Lupu has arranged several of the pieces in various ways and he also conducts the small ensemble at the University of Illinois that bears Enescu’s name. It’s clearly a labour of love for the Romanian fiddle player. The Aubade is a transcription of a work originally written for string trio, as well as other instrumentation; it’s heard here in the version for violin and piano and to it Lupu brings a subtly deployed tone, a distinctive sound often, here, without too much vibrato. Lupu has arranged the Pastorale, Menuet triste et Nocturne for solo violin and ensemble, but the piano’s presence reflects the fact that work was originally intended for violin and piano four-hands. I’m not sure the orchestra adds much, or that the piano and orchestra is the most effective solution. Lupu turns on tonal succulence in the Old School Menuet triste, and the piano hints at the cimbalom in the Nocturne finale, where the fiddle evokes lassitude very effectively: it’s the most individual of the three sections.
 
The Sarabande fuses Bach with folklore, whilst the Serenade lointaine is pure Fauré (of whom Enescu had been a pupil). It’s a very mini-piano trio, in effect. It’s followed by the very late, uneasy 1951 lament called Andantino malinconico, which makes a stark contrast with that early carefree opus. Programmatically, as one can see, Toccata swoops around, contrasting late with early; thus, the 1898 Prelude and Gavotte that follows is a baroque tinged pieces, but laced with spitting unison passages for violin and cello supported by two pianos.
 
The Airs dans le genre roumain (1926) for violin, heard in its first ever recording, offers a lexicon of folk fiddling with a raft of bent notes, harmonics, double-stopping and luscious glissandi.

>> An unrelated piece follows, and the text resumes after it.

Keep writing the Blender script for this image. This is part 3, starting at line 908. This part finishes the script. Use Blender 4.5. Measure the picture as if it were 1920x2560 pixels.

His more salonish side can be gauged by the Sérénade en sourdine for violin and cello, which is saved by a few piquant harmonies. Of much more interest is a piece Lupu has arranged, indeed completed from drafts, the Fantaisie concertante of 1932. This was written at around the same time as his opera Oedipe and inhabits something of the same complex sound world. This demanding solo violin piece makes an important addition to Enescu’s canon, and its restoration is convincing.
 
Every piece here reflects something of Enescu’s compositional stage, from early to late. The disc also reflects the problems Enescu found in completing pieces, or in the necessity he found in arranging them for other forces.
 
Malcolm MacDonald has written an extensive and excellent booklet note, sensibly tracing things chronologically, but Toccata hasn’t followed suit in its programming, so when you read the notes, you have to scan everything back and forth to find the piece you want to read about: a minor inconvenience. Otherwise, an excellent start to the series.